Eva A. Ingersoll.
In reading some of these letters and comments I have been deeply impressed with the difficulty of substituting reason for superstition in minds once perverted by a false faith. Women have been taught by their religious guardians that the Bible, unlike all other books, was written under the special inspiration of the Great Ruling Intelligence of the Universe. Not conversant with works on science and higher criticism, which point out its fabulous pretensions, they cling to it with an unreasoning tenacity, like a savage to his fetich. Though it is full of contradictions, absurdities and impossibilities, and bears the strongest evidence in every line of its human origin, and in moral sentiment is below many of the best books of our own day, they blindly worship it as the Word of God.
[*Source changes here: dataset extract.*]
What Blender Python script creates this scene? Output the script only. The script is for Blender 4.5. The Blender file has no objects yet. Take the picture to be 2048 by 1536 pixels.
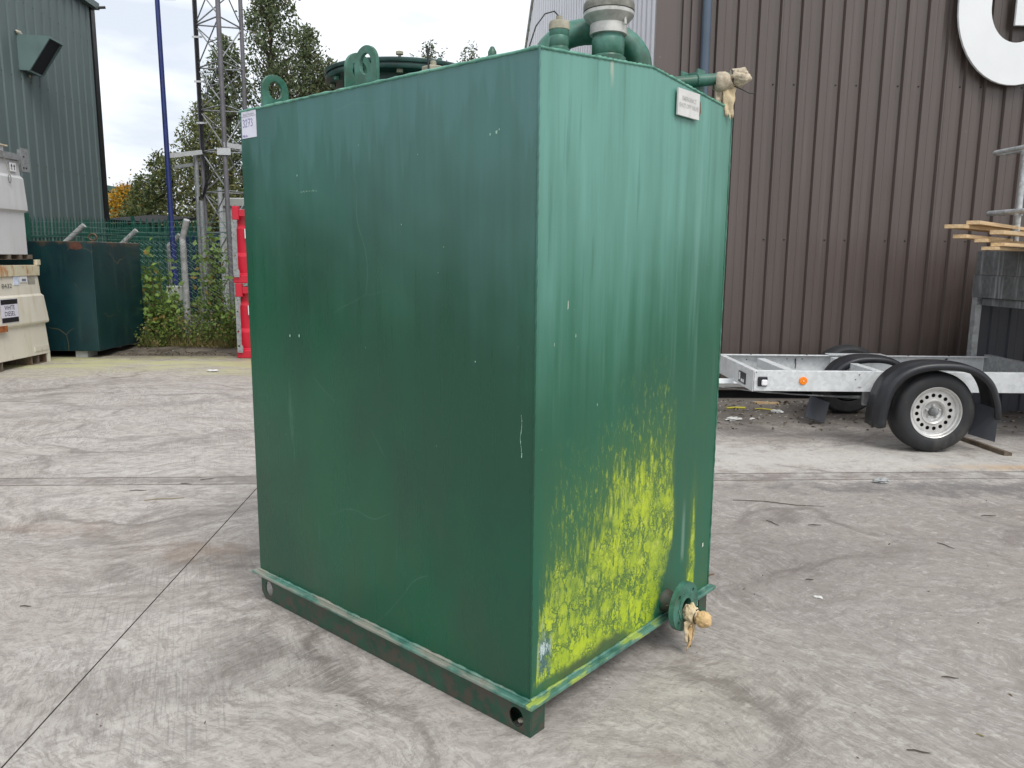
import bpy, math, random
import numpy as np
from mathutils import Vector, Matrix, noise as mnoise
from mathutils.geometry import tessellate_polygon
R = math.radians
S = bpy.context.scene
COL = S.collection
random.seed(7)

# ------------------------------------------------------------------ camera, sky, sun, exposure
PITCH, ROLL, F = 0.16095, 0.00912, 1557.3
cam_d = bpy.data.cameras.new("camera"); cam = bpy.data.objects.new("camera", cam_d); COL.objects.link(cam)
cam_d.sensor_width = 36.0; cam_d.lens = F / 2048 * 36; cam_d.clip_start = .05; cam_d.clip_end = 3000
cp, sp, cr, sr = math.cos(PITCH), math.sin(PITCH), math.cos(ROLL), math.sin(ROLL)
right0, up0, fwd = Vector((1, 0, 0)), Vector((0, sp, cp)), Vector((0, cp, -sp))
rg = right0 * cr + up0 * sr; upv = -right0 * sr + up0 * cr
m = Matrix((rg, upv, -fwd)).transposed().to_4x4(); m.translation = (0, 0, 1.55)
cam.matrix_world = m
S.camera = cam
S.view_settings.view_transform = 'Standard'; S.view_settings.look = 'None'
S.view_settings.gamma = 1; S.view_settings.use_curve_mapping = False
S.view_settings.exposure = 0.58

SUN_AZ, SUN_EL = R(150), R(52)          # azimuth clockwise from +Y
w = bpy.data.worlds.new("World"); S.world = w; w.use_nodes = True
nt = w.node_tree; nt.nodes.clear()
def wn(t, **k):
    n = nt.nodes.new(t)
    for a, b in k.items(): setattr(n, a, b)
    return n
sky = wn('ShaderNodeTexSky', sky_type='NISHITA', sun_disc=False)
sky.sun_elevation = SUN_EL; sky.sun_rotation = SUN_AZ; sky.air_density = 1; sky.dust_density = 2
tc = wn('ShaderNodeTexCoord'); mp = wn('ShaderNodeMapping'); mp.inputs['Scale'].default_value = (1, 1, 3.2)
mp.inputs['Location'].default_value = (.35, .1, .55)
nz = wn('ShaderNodeTexNoise'); nz.inputs['Scale'].default_value = 2.7; nz.inputs['Detail'].default_value = 9; nz.inputs['Roughness'].default_value = .52; nz.inputs['Distortion'].default_value = .25
rp = wn('ShaderNodeValToRGB'); e = rp.color_ramp.elements
e[0].position = .37; e[0].color = (5.7, 6.1, 6.7, 1); e[1].position = .60; e[1].color = (11.5, 11.7, 12, 1)
e2 = rp.color_ramp.elements.new(.50); e2.color = (8.6, 8.8, 9.1, 1)
mx = wn('ShaderNodeMix', data_type='RGBA'); mx.inputs[0].default_value = .88
bg = wn('ShaderNodeBackground'); bg.inputs[1].default_value = .1
out = wn('ShaderNodeOutputWorld')
L = nt.links.new
L(tc.outputs['Generated'], mp.inputs[0]); L(mp.outputs[0], nz.inputs[0]); L(nz.outputs[0], rp.inputs[0])
L(sky.outputs[0], mx.inputs[6]); L(rp.outputs[0], mx.inputs[7]); L(mx.outputs[2], bg.inputs[0]); L(bg.outputs[0], out.inputs[0])
sd = bpy.data.lights.new("sun", 'SUN'); sd.energy = 1.4; sd.angle = R(26); sd.color = (1, .965, .91)
so = bpy.data.objects.new("sun", sd); COL.objects.link(so)
sdir = Vector((math.sin(SUN_AZ) * math.cos(SUN_EL), math.cos(SUN_AZ) * math.cos(SUN_EL), math.sin(SUN_EL)))
so.rotation_euler = sdir.to_track_quat('Z', 'Y').to_euler()
S.render.engine = 'CYCLES'; S.cycles.max_bounces = 6; S.cycles.diffuse_bounces = 3; S.cycles.glossy_bounces = 2; S.cycles.transmission_bounces = 3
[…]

When you point out what in plain English it tells us God did say to his people in regard to woman, and there is no escape from its degrading teaching as to her position, then they shelter themselves under false translations, interpretations and symbolic meanings. It does not occur to them that men learned in the languages have revised the book many times, but made no change in woman's position. Though familiar with "the designs of God," trained in Biblical research and higher criticism, interpreters of signs and symbols and Egyptian hieroglyphics, learned astronomers and astrologers, yet they cannot twist out of the Old or New Testaments a message of justice, liberty or equality from God to the women of the nineteenth century!
The real difficulty in woman's case is that the whole foundation of the Christian religion rests on her temptation and man's fall, hence the necessity of a Redeemer and a plan of salvation. As the chief cause of this dire calamity, woman's degradation and subordination were made a necessity. If, however, we accept the Darwinian theory, that the race has been a gradual growth from the lower to a higher form of life, and that the story of the fall is a myth, we can exonerate the snake, emancipate the woman, and reconstruct a more rational religion for the nineteenth century, and thus escape all the perplexities of the Jewish mythology as of no more importance than those of the Greek, Persian and Egyptian.
Elizabeth Cady Stanton.
"THE WOMAN'S BIBLE" REPUDIATED.
At the twenty-eighth annual convention of the National-American Woman Suffrage Association, held in Washington, D. C., in January, 1896, the following, was reported by the Committee on Resolutions:
"That this Association is non-sectarian, being composed of persons of all shades of religious opinion, and that it has no official connection with the so-called 'Woman's Bible,' or any theological publication."
Charlotte Perkins Stetson moved to amend by striking out everything after the word "opinion."
Anna R. Simmons moved, as an amendment to the amendment, to omit the words "the so-called Woman's Bible, or."